The player ratings told a grim story: "overrun" was the headline verdict (13). The analysis was harsher still. One commentator described AIK's defensive display as "deplorable" (11). That word should sting, because it was earned.
The frustration inside the camp centred on one specific problem: set-piece defending. Defender Ibrahim Cissé was direct afterwards. "Too poor today," he told SVT Sport (2). That kind of public self-criticism is notable. It signals that the players themselves know this was not bad luck. It was a failure of organisation and concentration. Aftonbladet went further, reporting that AIK described their own performance as "like children" (3). That framing is damning.

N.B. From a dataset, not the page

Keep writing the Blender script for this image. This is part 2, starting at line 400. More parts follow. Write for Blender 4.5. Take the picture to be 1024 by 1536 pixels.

The refereeing row: real grievance, wrong focus
There is a legitimate complaint buried in the noise. SVT expert Jonas Eriksson argued that a disallowed AIK goal should have stood, and questioned whether the referee was experienced enough to handle a match of this magnitude (7). The decision was wrong, Eriksson said plainly: "The referee should not have ruled it out" (7). That matters. It cost AIK a goal.
But here is the uncomfortable truth: a side defending set pieces like children, described by multiple outlets as having little to threaten with (15), cannot point to a disallowed goal as the reason they lost. The refereeing debate is a distraction from the structural problems the derby exposed.
Yohanna out: the injury comes at the worst time
The week got harder. AIK confirmed that Zadok Yohanna has suffered a hamstring injury and is currently undergoing gym rehabilitation (6). No return date was given. For a player who has been central to AIK's attacking play this season, losing him now compounds the problems significantly. Djurgården, to their credit, had already noticed. After the derby win, their players were singing his name, a pointed celebration that underlined exactly what AIK are now missing (5).
The VSK preview: a low-stakes match with high stakes
Before all of this, the week opened with analysis of AIK's upcoming fixture against Västerås SK. The forecast was cautious: a low-scoring, low-chance affair (1). VSK have not beaten AIK since 1997. That run will almost certainly continue. But what AIK need from that match is not just three points. They need a clean sheet, a defensive reset, and a performance that proves Sunday was an aberration rather than a trend.
One bright note: Elton Jihde signs
Amid the wreckage, a small but genuinely warm story. Elton Jihde, 15 years old and son of former innebandy player Niklas Jihde, has signed a four-year contract with AIK (4) (12). He will follow in his father's footsteps at the club, and the word from those involved was simple: "exciting" (12). It is a footnote this week, but the kind of footnote that AIK fans should hold onto. The club is still building something.
What to watch next week
The VSK match is the immediate test, but the real question is structural. Can AIK clean up their set-piece defending in a matter of days, or is this a coaching and system problem that requires more time to fix? Watch how the backline organises at dead balls. Watch whether Cissé's public frustration translates into improved discipline. And watch for any update on Yohanna's timeline. If he is out for more than two or three weeks, AIK's attacking options will need urgent re-evaluation. The derby is behind them. The response starts now.